Ghazal 179, Verse 1


mai;N u;Nhe;N chhe;Ruu;N aur kuchh nah kahe;N
chal nikalte jo mai piye hote

1) [that] I would tease her, and she would say nothing?!
2) she would have started in, if she had [been in a state of having] drunk wine



That is, it's surprising that I would tease her and she would say nothing. Here [in the second line] it would have been better [in idiomatic usage] to cut out the word 'wine'. (202)

== Nazm page 202

Bekhud Dihlavi:

He says, 'That I would tease her, and in reply to this she wouldn't abuse me-- this is surprising! It seems that at that time she hadn't been drinking wine; thus she understood that I was teasing her.' (260-61)

Bekhud Mohani:

At first he says, that I would tease her and she would remain silent-- I don't understand this. Then he himself reflects-- yes, indeed, the reason for her not becoming angry is that at that time she was not extremely drunk (when lovers tease beloveds, they hear abuse). (356)


WINE: {49,1}

That idiomatic form chal nikalnaa is one that I had to ask people about, since I thought it might have some kind of double meaning. But apparently it doesn't; it just means 'to begin, to start doing something'. Sometimes, according to S. R. Faruqi, it can have slight erotic overtones.

In the first line, the lover seems to be muttering to himself in amazement. We can't, of course, tell what kind of amazement. Is he relieved to escape so lightly, or disappointed that his witticisms produced no reaction, or simply surprised at her unusual aquiescence? Under mushairah performance conditions, we of course have to wait for the second line and hope that it will enlighten us.

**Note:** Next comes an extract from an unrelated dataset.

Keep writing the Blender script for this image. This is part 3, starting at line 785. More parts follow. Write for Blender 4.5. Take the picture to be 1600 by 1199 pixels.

Even when we hear the second line, however, we can't tell what alternative behavior on her part the lover might be envisioning. The commentators are sure that what she would have started doing is abusing the lover, but the verse is careful to leave the question open. Perhaps if she had been intoxicated, she might have started flirting, or teasing the lover in return, or doing something else that we can't tell from the verse but that long experience has taught the lover to expect. Since the whole verse is a sort of thoughtful mumble that the lover is saying to himself, it's not surprising that it remains cryptic. We readers have to do the work ourselves, by supplying the missing elements of behavior according to our own experience. The intimacy of the verse is the real hook: it's as though we're overhearing the lover as he talks to himself, trying to make sense of her behavior (and thus of his own prospects too).